● WORK TO COMPLETE:
Copy nothing but the lines below running from the line containing "p, d, nr, sz = cluster_leaves(C2, 12, .3, .20, RNG)" through the line containing "LEAF_MID), 'crown', LEAFA))", both end lines included.

-- start of DATA SHOWN --

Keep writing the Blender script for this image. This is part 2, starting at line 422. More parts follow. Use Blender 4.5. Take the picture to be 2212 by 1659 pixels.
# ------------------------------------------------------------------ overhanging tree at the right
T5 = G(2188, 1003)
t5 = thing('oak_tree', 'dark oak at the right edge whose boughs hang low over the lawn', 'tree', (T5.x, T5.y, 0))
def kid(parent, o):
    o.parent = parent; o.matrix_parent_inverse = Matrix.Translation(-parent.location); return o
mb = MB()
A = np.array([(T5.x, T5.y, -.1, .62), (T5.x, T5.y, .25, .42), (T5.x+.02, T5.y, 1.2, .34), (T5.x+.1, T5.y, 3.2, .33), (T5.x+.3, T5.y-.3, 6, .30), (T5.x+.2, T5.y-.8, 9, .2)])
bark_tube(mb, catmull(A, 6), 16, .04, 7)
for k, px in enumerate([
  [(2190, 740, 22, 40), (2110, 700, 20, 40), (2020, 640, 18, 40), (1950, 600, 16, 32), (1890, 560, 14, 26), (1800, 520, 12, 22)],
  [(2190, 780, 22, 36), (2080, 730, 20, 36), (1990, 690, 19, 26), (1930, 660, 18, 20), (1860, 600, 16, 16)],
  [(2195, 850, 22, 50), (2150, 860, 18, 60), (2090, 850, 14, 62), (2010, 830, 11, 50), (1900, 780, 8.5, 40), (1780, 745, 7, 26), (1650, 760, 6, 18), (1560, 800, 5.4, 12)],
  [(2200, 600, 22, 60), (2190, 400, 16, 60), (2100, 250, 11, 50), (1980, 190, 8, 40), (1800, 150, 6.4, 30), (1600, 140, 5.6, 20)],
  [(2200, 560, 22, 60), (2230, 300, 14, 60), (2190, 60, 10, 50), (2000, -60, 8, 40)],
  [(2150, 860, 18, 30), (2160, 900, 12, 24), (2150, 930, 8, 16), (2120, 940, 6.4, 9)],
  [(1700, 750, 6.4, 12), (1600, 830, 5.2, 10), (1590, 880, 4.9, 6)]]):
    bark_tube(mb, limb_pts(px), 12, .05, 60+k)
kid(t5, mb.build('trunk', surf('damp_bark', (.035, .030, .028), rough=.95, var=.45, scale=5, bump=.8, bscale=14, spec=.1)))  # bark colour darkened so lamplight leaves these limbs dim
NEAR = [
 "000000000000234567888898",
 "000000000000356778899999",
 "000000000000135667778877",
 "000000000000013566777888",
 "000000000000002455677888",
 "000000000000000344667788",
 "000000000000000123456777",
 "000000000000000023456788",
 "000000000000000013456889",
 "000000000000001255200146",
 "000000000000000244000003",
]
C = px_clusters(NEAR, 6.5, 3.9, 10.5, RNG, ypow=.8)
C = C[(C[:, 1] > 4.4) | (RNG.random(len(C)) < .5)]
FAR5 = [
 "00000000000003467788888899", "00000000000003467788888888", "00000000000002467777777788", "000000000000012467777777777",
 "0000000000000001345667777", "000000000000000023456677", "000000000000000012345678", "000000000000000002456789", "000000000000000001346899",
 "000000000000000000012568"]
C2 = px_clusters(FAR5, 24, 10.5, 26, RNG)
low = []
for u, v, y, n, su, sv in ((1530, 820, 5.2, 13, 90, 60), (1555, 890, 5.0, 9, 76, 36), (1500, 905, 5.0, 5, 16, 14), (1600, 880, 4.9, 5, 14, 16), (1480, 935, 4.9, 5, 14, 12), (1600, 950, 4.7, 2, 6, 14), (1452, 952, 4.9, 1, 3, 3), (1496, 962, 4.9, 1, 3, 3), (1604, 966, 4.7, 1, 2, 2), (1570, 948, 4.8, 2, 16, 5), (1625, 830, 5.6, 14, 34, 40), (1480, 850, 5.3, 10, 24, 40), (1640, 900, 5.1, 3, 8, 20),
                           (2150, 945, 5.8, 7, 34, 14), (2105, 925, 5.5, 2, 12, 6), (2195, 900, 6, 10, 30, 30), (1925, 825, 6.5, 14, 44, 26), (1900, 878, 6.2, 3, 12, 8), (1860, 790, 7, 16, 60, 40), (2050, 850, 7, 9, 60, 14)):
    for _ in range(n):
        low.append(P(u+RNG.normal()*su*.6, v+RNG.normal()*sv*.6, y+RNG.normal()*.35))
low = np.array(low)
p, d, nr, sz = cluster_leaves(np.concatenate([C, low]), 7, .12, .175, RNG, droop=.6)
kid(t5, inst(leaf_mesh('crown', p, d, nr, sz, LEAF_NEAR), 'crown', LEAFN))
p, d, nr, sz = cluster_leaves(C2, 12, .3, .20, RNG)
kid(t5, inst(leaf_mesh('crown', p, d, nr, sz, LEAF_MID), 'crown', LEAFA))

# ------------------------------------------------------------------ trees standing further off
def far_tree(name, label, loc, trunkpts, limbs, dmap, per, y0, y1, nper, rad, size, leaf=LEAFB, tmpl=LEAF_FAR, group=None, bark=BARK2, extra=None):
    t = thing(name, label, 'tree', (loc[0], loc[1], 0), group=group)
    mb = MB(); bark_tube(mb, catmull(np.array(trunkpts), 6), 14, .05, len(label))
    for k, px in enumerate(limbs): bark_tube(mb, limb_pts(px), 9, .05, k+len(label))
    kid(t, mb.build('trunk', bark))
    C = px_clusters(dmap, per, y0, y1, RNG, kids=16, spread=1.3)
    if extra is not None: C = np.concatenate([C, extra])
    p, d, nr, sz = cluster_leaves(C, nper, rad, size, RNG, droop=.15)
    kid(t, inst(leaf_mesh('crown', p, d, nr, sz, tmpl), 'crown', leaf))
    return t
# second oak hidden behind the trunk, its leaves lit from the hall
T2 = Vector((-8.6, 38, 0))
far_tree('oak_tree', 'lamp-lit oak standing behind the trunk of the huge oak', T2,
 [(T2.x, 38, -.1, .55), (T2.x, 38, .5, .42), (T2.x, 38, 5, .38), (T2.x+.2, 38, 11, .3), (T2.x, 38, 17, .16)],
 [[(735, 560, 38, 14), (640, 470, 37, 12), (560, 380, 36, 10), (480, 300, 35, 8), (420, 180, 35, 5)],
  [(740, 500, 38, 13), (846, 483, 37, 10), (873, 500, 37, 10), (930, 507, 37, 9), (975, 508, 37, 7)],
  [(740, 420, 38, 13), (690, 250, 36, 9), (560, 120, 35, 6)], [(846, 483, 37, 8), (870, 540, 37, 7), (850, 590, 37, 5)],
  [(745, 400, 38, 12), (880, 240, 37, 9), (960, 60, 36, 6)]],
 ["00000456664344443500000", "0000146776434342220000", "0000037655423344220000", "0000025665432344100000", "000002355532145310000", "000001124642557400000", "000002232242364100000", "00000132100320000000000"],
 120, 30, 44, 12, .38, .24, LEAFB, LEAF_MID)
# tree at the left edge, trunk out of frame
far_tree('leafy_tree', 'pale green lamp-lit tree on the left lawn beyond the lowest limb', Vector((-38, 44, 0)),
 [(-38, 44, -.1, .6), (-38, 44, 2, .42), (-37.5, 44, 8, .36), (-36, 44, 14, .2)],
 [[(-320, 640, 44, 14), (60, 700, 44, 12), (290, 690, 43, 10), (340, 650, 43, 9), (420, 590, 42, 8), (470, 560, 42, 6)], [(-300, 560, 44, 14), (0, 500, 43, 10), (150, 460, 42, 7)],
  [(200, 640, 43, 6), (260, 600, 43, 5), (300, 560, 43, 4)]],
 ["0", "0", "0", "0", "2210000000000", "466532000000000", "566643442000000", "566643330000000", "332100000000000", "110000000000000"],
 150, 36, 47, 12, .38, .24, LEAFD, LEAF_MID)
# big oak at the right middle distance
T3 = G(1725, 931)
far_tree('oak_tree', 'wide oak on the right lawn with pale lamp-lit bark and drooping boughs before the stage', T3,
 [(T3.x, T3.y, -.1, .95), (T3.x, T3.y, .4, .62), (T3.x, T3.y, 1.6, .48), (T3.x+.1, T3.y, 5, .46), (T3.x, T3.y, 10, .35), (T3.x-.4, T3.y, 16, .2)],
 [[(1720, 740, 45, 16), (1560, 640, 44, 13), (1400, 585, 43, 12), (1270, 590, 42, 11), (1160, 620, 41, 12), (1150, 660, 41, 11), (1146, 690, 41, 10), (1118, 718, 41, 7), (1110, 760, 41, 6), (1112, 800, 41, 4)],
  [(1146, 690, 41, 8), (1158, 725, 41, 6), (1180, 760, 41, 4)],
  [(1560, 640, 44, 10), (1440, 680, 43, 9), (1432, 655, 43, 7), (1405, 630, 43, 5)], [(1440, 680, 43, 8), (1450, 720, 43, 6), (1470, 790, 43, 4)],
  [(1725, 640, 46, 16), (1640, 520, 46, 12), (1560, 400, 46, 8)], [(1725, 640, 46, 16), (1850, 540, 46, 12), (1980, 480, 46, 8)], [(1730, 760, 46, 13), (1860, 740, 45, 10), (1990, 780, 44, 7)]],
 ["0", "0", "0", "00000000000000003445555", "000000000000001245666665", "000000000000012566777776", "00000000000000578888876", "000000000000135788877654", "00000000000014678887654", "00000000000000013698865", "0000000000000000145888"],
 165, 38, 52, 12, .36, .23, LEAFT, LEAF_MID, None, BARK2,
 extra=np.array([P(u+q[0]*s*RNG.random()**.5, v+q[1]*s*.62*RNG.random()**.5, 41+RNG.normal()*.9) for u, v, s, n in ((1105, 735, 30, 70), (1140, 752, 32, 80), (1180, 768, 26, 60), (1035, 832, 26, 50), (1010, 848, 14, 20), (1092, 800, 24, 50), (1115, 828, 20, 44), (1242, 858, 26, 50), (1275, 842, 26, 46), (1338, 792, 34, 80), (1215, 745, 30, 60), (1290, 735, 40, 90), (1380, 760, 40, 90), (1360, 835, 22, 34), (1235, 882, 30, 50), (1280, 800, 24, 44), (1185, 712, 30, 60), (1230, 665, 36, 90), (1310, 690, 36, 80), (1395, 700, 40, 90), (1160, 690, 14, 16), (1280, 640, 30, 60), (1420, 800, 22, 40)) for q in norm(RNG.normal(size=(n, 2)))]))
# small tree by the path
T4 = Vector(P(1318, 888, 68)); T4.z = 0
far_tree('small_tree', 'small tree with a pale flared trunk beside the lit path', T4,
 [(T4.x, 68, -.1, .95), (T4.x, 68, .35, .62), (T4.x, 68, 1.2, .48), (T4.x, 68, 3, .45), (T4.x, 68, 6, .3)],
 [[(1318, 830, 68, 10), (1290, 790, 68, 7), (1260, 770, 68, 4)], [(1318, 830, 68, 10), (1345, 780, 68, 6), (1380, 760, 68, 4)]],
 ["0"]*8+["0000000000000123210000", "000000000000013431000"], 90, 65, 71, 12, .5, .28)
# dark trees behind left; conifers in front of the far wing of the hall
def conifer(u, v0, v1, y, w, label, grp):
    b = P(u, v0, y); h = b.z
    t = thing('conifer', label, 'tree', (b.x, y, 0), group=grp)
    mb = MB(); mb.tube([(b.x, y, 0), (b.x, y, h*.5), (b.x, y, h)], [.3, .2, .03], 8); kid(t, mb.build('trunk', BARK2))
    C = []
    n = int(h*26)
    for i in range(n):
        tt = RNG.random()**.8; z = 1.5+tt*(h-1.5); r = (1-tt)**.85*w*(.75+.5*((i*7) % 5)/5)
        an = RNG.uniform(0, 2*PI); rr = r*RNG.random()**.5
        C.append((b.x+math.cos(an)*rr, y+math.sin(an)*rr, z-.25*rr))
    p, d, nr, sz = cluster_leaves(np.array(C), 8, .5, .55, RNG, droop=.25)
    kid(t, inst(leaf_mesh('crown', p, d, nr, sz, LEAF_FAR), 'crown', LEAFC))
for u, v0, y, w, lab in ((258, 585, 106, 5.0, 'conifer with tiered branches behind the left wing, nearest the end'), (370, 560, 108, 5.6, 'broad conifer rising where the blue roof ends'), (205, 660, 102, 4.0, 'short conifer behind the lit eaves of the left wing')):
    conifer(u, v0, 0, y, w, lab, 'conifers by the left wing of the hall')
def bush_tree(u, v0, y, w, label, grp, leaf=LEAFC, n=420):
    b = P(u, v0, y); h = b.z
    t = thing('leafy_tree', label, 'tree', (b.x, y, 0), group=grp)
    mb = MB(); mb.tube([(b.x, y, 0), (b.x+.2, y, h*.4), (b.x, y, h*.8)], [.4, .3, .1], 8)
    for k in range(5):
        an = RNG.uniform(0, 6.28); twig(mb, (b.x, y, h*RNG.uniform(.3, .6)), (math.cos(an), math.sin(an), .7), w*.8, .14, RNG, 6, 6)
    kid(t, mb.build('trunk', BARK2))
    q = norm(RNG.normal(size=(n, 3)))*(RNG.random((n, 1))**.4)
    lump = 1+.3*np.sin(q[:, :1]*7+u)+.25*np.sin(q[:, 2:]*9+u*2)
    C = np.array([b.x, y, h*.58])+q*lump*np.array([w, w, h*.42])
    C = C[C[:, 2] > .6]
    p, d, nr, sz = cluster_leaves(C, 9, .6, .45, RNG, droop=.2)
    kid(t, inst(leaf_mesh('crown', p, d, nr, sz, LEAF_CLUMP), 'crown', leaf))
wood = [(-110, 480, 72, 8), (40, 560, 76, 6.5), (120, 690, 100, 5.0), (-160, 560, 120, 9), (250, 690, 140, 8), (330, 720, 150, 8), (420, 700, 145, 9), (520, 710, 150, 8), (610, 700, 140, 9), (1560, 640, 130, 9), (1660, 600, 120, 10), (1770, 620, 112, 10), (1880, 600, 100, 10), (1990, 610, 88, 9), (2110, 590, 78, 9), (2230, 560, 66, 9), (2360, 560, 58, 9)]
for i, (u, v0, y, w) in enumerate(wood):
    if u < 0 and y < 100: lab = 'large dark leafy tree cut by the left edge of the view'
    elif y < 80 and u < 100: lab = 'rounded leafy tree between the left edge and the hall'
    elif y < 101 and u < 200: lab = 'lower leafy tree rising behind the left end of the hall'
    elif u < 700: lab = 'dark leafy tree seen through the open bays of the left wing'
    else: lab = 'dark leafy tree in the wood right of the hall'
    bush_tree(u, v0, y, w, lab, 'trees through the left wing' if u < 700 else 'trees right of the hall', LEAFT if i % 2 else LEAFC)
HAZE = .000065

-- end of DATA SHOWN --

● TASK RESPONSE:
p, d, nr, sz = cluster_leaves(C2, 12, .3, .20, RNG)
kid(t5, inst(leaf_mesh('crown', p, d, nr, sz, LEAF_MID), 'crown', LEAFA))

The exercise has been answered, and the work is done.